Nos pusimos en marcha cuando todavía era de noche. Aunque los asientos eran incómodos y el respaldo casi formaba un ángulo recto –dibujaba con mi cuerpo un cuatro casi perfecto- y no se podía reclinar, conseguí dormir algo. Nos detuvimos en una aduana. Como casi siempre, un policía se puso a discutir a voces con la gente del autobús. No entendía nada, pero supuse que el gendarme les estaba pidiendo más dinero. Después de abroncarse se reían con ganas. A los senegaleses que viajan conmigo les hacen pagar 1.000 francos. Y eso que entre estos dos países pertenecen al CFA, y eso implica que hay libre circulación de personas. Los pagaron sin rechistar. Tardamos 20 horas en hacer los 600 kms que separan Bamako de Kayes. Un tipo me comentó que íbamos a cambiar de autobús para seguir el camino hacia Dakar.
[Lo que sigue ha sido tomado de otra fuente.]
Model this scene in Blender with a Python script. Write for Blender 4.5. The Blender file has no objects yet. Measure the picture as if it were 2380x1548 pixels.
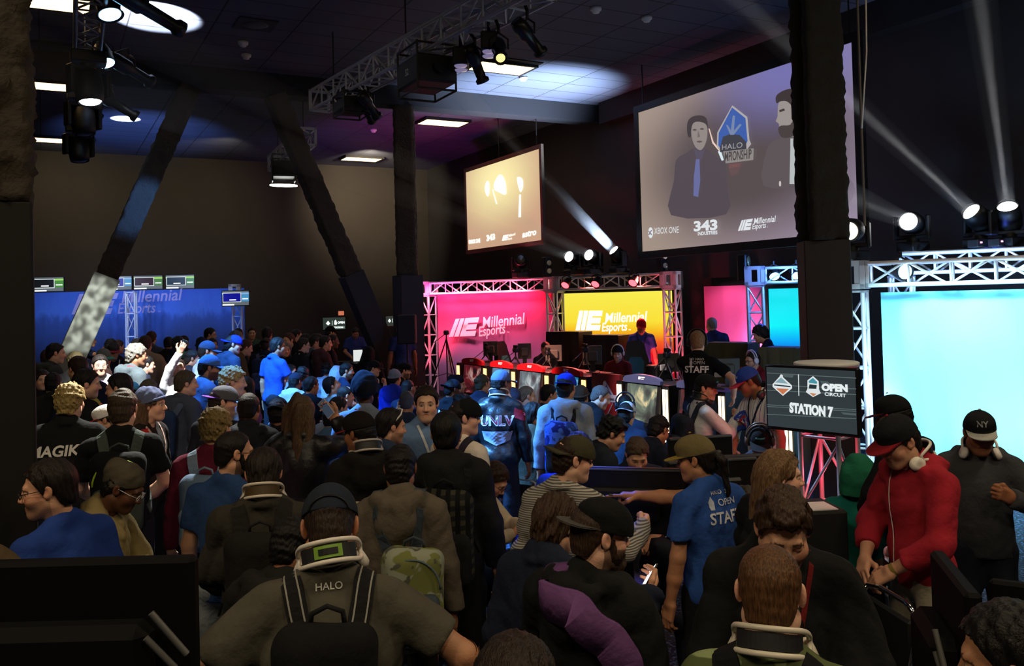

Cuatro chicos se encargaron de bajar los bultos, los corderos y ovejas que llevaban amarrados en el techo. En pocos días se celebraba la Fiesta del Cordero, la celebración más importante del mundo musulmán. Hay miles de ellos viajando de un sitio a otro. Crucé el puente del río Senegal y anduve hasta el final de pueblo para hacer auto stop. Me separaban 90 kms de la frontera. Tras más peripecias, lo logré, pero solo había avanzado 90 kilómetros en toda la jornada. Comí en un puesto callejero. La comida estaba buena. Arroz y pescado. Mucho más sabrosa que la de Mali. Me tomé una cerveza y le pregunté a un policía que si me dejaba poner la tienda de campaña dentro del terreno que ocupaba la Gendarmería, pero me dijo que no. Así que acampé al lado de un autobús.
Al despertar fui andando hasta el garaje de donde salían los coches colectivos para Dakar. Pagué los billetes y, aunque parezca increíble, el chófer y el copiloto se pusieron el cinturón. El conductor se pasó los primeros kilómetros rezando. Las vías del tren avanzaban paralelas a la carretera. Un grupo de monos se dirigían a los árboles cercanos a las vías del tren. Algunos de los burros que nos encontramos tenían las patas delanteras unidas con una cuerda corta. Igual que hacen los pastores con los camellos en Mauritania: para evitar que se vayan lejos. Paramos a comer. A los pocos kilómetros empezó a salir humo del motor. Un camión nos remolcó. Las cuerdas que nos unían se rompieron una par de veces. Tardamos una hora y media en recorrer 30 kms. Llegamos al pueblo cuando se hacía de noche. El dueño del taller decía que no podía arreglar el coche hasta el día siguiente, así que el chófer encontró una furgoneta que nos podía dejar en Kaola, a 190 kms de la capital. Otro cambio de bultos...
65 horas después había llegado por fin a Dakar, pasando unos días intensos y angustiosos después de tratar con los personajes menos escrupulosos de África: aquellos que controlan el transporte. Y con algo que nos dijo Mustafá, el profesor con el que compartí parte de esa odisea que me llevó hasta Dakar, cuando me veía cariacontecido: “C’est l’Afrique, mon ami”.